To calculate the WACC, we first convert the debt-to-equity ratio to weights, then apply these weights to the respective costs. With a debt-to-equity ratio of 0.5, the WACC is calculated as 10.67%.

Step-by-step explanation:

The question requires calculating the weighted average cost of capital (WACC) for a firm with a given debt-to-equity ratio and specific costs of capital. First, the debt and equity weights need to be determined from the debt-to-equity ratio.
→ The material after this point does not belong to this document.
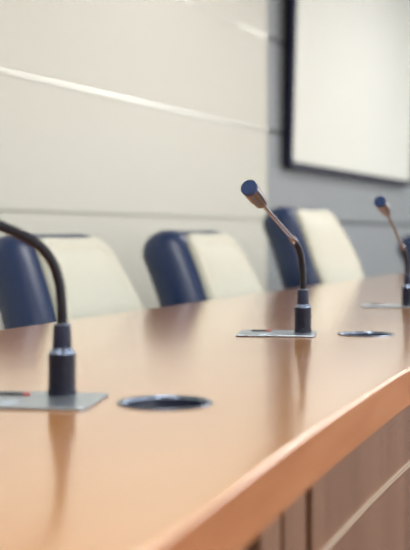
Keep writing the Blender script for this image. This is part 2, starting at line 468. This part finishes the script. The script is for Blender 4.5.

With a ratio of 0.5, it implies that for every $1 of equity, there is $0.5 of debt. Therefore, the total value is $1 (equity) + $0.5 (debt) = $1.5, making the weight of debt 0.5/1.5 = 1/3 or 33.33% and the weight of equity 1/1.5 = 2/3 or 66.67%.

Next, we apply these weights to their respective costs:

  • Cost of Debt = 8%
  • Cost of Equity = 12%

The WACC formula is:

WACC = (Weight of Debt x Cost of Debt) + (Weight of Equity x Cost of Equity)

Plugging in the numbers:

WACC = (1/3 x 8%) + (2/3 x 12%)

WACC = (0.3333 x 0.08) + (0.6667 x 0.12)

WACC = 0.0267 + 0.08

WACC = 10.67%

Therefore, the correct answer is B. 10.67%.